Ahh.. The illogical logic of a three year old. Everything is wrong. Harry and Mary Contrary were clearly three years old and going through that divine time of frustrated declarations that things are just too darned medium.

Three year olds are scientists. They are reverse engineering the world around them. They’ve been provided with this huge thing called language. Their brains are exploding with new connections. They are able to imagine things that they haven’t heard words for yet. They’re able to understand that words can command actions and that sometimes words can change things and that other times they cannot.

They’re toddling through the minefield of communication and logic.

And their effort look a lot like the early efforts at walking. Awkward. Off balance. Lots of falling. Frustration.

They have no “common sense”. They can’t tell the difference between “It’s bedtime. You are going to go to bed now.” and “It’s not raining outside.” So they try to change the rain with words. They try to change the rule with words. They try to change the shape of their breakfast with words. And slowly they learn the things that can be changed with words and the things that cannot be changed with words. They learn the words to change another person’s behavior (“Please”) and the words to express what they are seeing inside their imagination when something is “too medium” (triangles not squares, cut the chicken between those two grill lines please.) Adults get frustrated when they don’t have the words, too! Or when their words don’t seem to be understood. Just think about how annoyed some adults get when their cappuccino is too much like a latte because their mental picture of a cappuccino didn’t match up with the barista’s mental image of a cappuccino.

This is what learning looks like. Three year olds have no “common sense” because common sense is learned through experimenting and seeing the results. Children don’t learn the reasons behind common sense by simply listening. They learn obedience. Obedience will fail them the second they don’t have someone to obey.

When I was eighteen I started teaching myself how to be a computer programmer. The way I learned was by opening up code written by someone else and making changes. Most of the changes that I made broke things in rather random ways. Slowly I learned not only how things worked but also how they failed. Had I learned strictly from a book I’d know how things worked but I wouldn’t understand how they broke. And when you’re trying to fix something you need to know how things break so that you can recognize the broken bits and you can dig them out and fix them.

This is what three year olds are doing. They’re working through logic by breaking the logic. They’re working through logic by exploring. By making changes that do not work. By being scientists. Scientists have no common sense. They put it aside and do ridiculously dumb things to see what works. To confirm their suspicions. To discover.

Your three year old isn’t being contrary to spite you.

He’s doing science. He’s learning common sense. He’s exploring all of the things that we take for granted because we learned them so long ago ourselves. He’s being brilliant. Inquisitive.

So how do we deal with this little doer-of-science?

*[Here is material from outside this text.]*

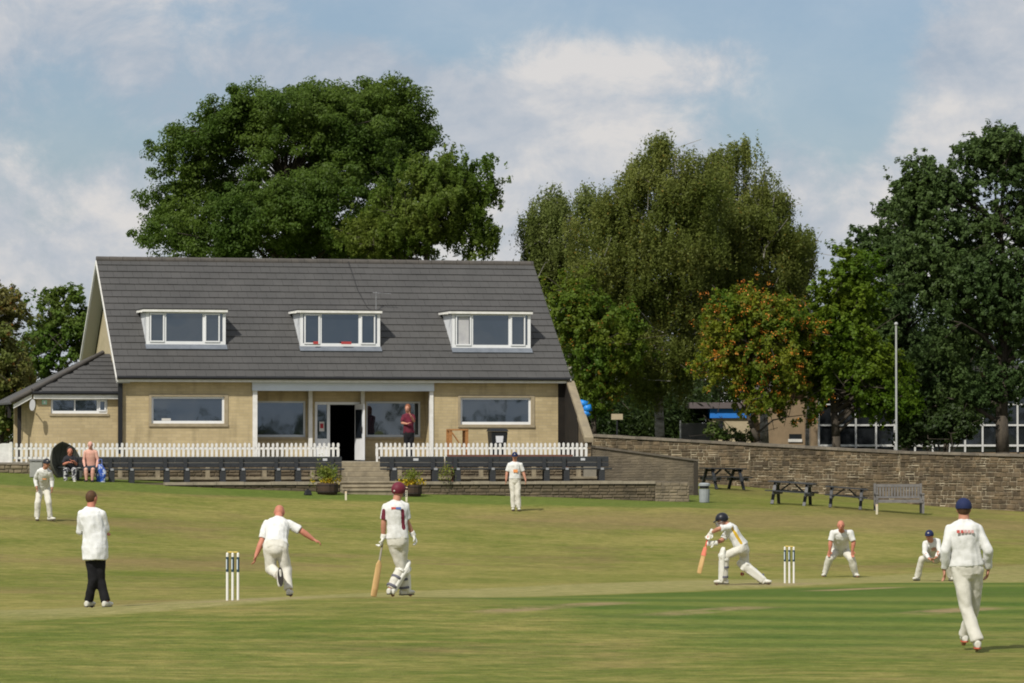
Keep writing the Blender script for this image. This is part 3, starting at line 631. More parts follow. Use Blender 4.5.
gu = MB(); gu.cone((hx, .04, aE - .03), (AXR, .04, aE - .03), .05, .05); gu.build('gutter', GUTTER, pav)
gu = MB(); gu.box(hx + .05, AXR - .03, .1, .13, aE - .22, aE - .085); gu.hexa([(LX + .1, .42, LZ - .2), (hx, .17, aE - .2), (hx, .22, aE - .2), (LX + .1, .47, LZ - .2), (LX + .1, .42, LZ - .065), (hx, .17, aE - .065), (hx, .22, aE - .065), (LX + .1, .47, LZ - .065)]); gu.box(hx + .05, AXR - .03, .13, av, aE - .22, aE - .2); gu.build('fascia', WPAINT, pav)
po = MB(); pp = bu(19.5, .9); po.box(pp - .06, pp + .06, .85, .97, 0, LZ - .0); po.box(pp - .3, pp - .2, 1.6, 1.7, LZ - .5, LZ - .05); po.build('porch_post', M('black_timber', (.02, .018, .016)), pav)
po = MB(); po.box(AX3 + .1, AX3 + .5, 3.1, 3.19, .9, AE - .4); po.build('porch_door', M('red_brown_paint', (.12, .035, .02)), pav)
sd = MB(); q = Vector((bu(31.5, av), av - .45, bz(31, 405, av - .3)))
sd.loft([(q + Vector((.0, .0, 0)), Vector((.06, .02, .02)), Vector((0, .02, .1))), (q + Vector((-.03, -.08, 0)), Vector((.1, .03, .03)), Vector((0, .03, .19)))]); sd.cone(q, (q.x + .1, av + .1, q.z - .2), .02, .02); sd.build('satellite_dish', M('dish_grey', (.5, .5, .5)), pav)
sg_ = MB(); sg_.box(bu(42, av), bu(47, av), av - .02, av - .002, bz(45, 404.5, av), bz(45, 400, av)); sgo = sg_.build('sign', M('mint_sign', (.35, .6, .45)), pav)
MB().box(bu(43.6, av), bu(45.4, av), av - .03, av - .021, bz(45, 403.4, av), bz(45, 401, av)).build('white_cross', WPAINT, sgo)

# ------------------------------------------------------------------ terraces, steps
ZL = Zp(482.5, 121.5) ; zL = ZL - ZF     # lower terrace level relative to floor
UL, UR = bu(-40, -3.1), bu(588, -3.1)
tr = empty('terrace', (BO.x, BO.y, ZF), BA, None); tr['kind'] = 'structure'
sx0, sx1 = bu(341, -3.2), bu(384, -3.2)
t_ = MB(); t_.box(UL, sx0, -3.3, 12, -1.6, -.004); t_.box(sx1, fx1 + .0, -3.3, 12, -1.6, -.004); t_.box(sx0, sx1, -3.0, 12, -1.6, -.004); t_.build('terrace_floor', PAVING, tr)
FW = -6.15
lx1 = bu(690, FW)
t_ = MB(); t_.box(bu(135, FW), bu(340, FW), FW + .3, -3.3, -1.9, zL - .02); t_.box(bu(402, FW), lx1 - .1, FW + .3, -3.3, -1.9, zL - .02); t_.box(bu(340, FW), bu(402, FW), FW + .5, -3.3, -1.9, zL - .025)
t_.build('lower_terrace_floor', M('earthy_paving', (.13, .105, .07), (.09, .075, .05), 2, .95), tr)
st = empty('stone_steps', (*bw((sx0 + sx1) / 2, -3.1), ZF), BA, 'pale stone steps leading up to the open pavilion door', 'steps')
mid = (sx0 + sx1) / 2; hw = (sx1 - sx0) / 2; h = -zL / 4
for k in range(4):
    s = MB(); s.box(-hw, hw, -.35 * (k + 1) + .1, .12, -h * (k + 1) - (0 if k < 3 else 0), -h * k - (.002 if k else 0)); s.build('step', STEPS, st, bevel=.012)
st2 = empty('stone_steps', (*bw(bu(371, FW), FW), ZL), BA, 'wide low stone steps from the grass up to the long benches', 'steps')
hw2 = (bu(402, FW) - bu(340, FW)) / 2; gz = G(*bw(bu(371, FW), FW - .6)) - ZL; nst = 3
for k in range(nst):
    s = MB(); s.box(-hw2 + .01, hw2 - .01, .5 - .42 * (k + 1), .55, gz * (k + 1) / nst - .05, gz * k / nst - (.03 if k else -.0)); s.box(-hw2 + .01, hw2 - .01, .47 - .42 * (k + 1), .55, gz * k / nst - .028, gz * k / nst + .03); s.build('step', STEPS, st2, bevel=.01)
# retaining walls
def rwall(label, pa, pb, v, ztop, base_z, seed, thick=.3, cope=True, mats=(TSTONE, TMORT), ch=(.08, .14), cw=(.15, .45), copemat=None):
    a = bw(bu(pa, v), v); b = bw(bu(pb, v), v); return stone_wall('retaining_wall', label, a, b, ztop, ztop, thick, seed, 'low stone terrace walls', mats, ch, cw, cope, base_z, False, 'wall', copemat)
cm = M('pale_coping', (.3, .26, .19), (.2, .175, .13), 3, .9)
rwall('low stone wall left of the wide steps, sunk into the grass', 165, 340, FW, ZL - .07, ZL - 1.0, 21, copemat=cm)
rwall('low stone wall with pale coping right of the flower barrel', 402, 655, FW, ZL - .07, ZL - 1.0, 22, copemat=cm)
rwall('upper stone terrace wall behind the left row of dark benches', 36, 341, -3.32, ZF - .06, ZL - .3, 23, .02, False)
rwall('upper stone terrace wall behind the right row of dark benches', 384, 583, -3.32, ZF - .06, ZL - .3, 24, .02, False)
rwall('short stone wall under the far left end of the picket fence', -40, 40, -3.5, ZF - .06, ZL - .5, 27, .15, False, mats=(M('pale_wall_stone', (.25, .2, .13), (.17, .14, .09), 3, .95, island=.2), TMORT))
for (pa, pb, lb) in ((105, 335, 'pale stone ledge behind the left row of dark benches'), (386, 600, 'pale stone ledge behind the right row of dark benches')):
    r_ = empty('stone_ledge', (*bw(bu(pa, -4.0), -4.0), ZL - .02), BA, lb, 'ledge', 'stone ledges under the terrace'); w_ = bu(pb, -4) - bu(pa, -4)
    q_ = MB(); q_.box(0, w_, -.2, .15, .1, .17); q_.box(0, w_, -.1, .15, 0, .1)
    q_.build('slab', STEPS, r_)
    q_ = MB(); n_p = int(w_ / 1.4)
    for k in range(n_p):
        p_ = MB(); x_ = (k + .35 + .2 * math.sin(k * 5)) * w_ / n_p; p_.box(x_ - .06, x_ + .06, .16, .3, 0, .6); p_.build('pillar', STEPS, r_)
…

I repeat the things that will not change calmly. I understand that they can be upsetting. I know that when I’m learning something new and I’m upset I need to step away for a bit to calm down. I recognize this in my child. If they are not able to calmly accept something that will not change, I help them step away for a minute and then we approach the same problem from a different angle.

I am not afraid of their upset. I am not frustrated by their upset. I do not get angry or afraid or sad or frustrated when my fifteen month old falls during the process of walking. I can be there for her emotionally while she deals with her upset. The same thing for my three year old. I can be there for him when he’s crying because he can’t make the rain stop by commanding the clouds. I can be there for him when he’s upset because he can’t change bedtime by declaring that it’s morning. I don’t need to try and change these things, but I can recognize how frustrating it is for this newly minted explorer of logic.  I can help him find the words to express the frustration and to communicate more clearly about what it is he is trying to do.

“I’m upset because I want the rain to change. The rain won’t change. Can you tell me why the rain won’t change, mommy?” Of course I can! And then we can go splash in the puddles. Because even when you can’t change something you can find things to enjoy and other questions to explore.

And the toast thing? Ahh.. Yes. It wasn’t that the piece was too medium at all. It was that he didn’t have the words to tell me how he wanted it to be cut. When I told him I couldn’t see the picture he was seeing in his head and that he could show me with his finger how he saw it.. I learned that he was hoping for long straight lines, and after that he knew to ask for “stripes”. Tantrum solved. Language barrier conquered. Frustration dealt with. Lesson learned: Ask for new words to describe the picture that you see inside your head.

5 thoughts on “Illogical Logic and Your Three Year Old Scientist

  1. “Common sense” is highly overrated! If we leave them to their own thoughts, and stop trying to make them into “us”,
    the new ones who are arriving will save us all!

  2. I love this: “Lesson learned: Ask for new words to describe the picture that you see inside your head.”

    And the comparison to teaching yourself how to program is a really good one that will help me when my girl is this age. Thank you :)

  3. Sarah, you are such an amazing writer!!! Equally awesome is your parenting style. I learn so much from you!

  4. You have no idea how much I needed to read this. My three year old is very precise about the things she does and the language barrier makes our lives difficult at times, her not being able to communicate and my patience tending to be short lived. This is exactly what I needed. Thank you.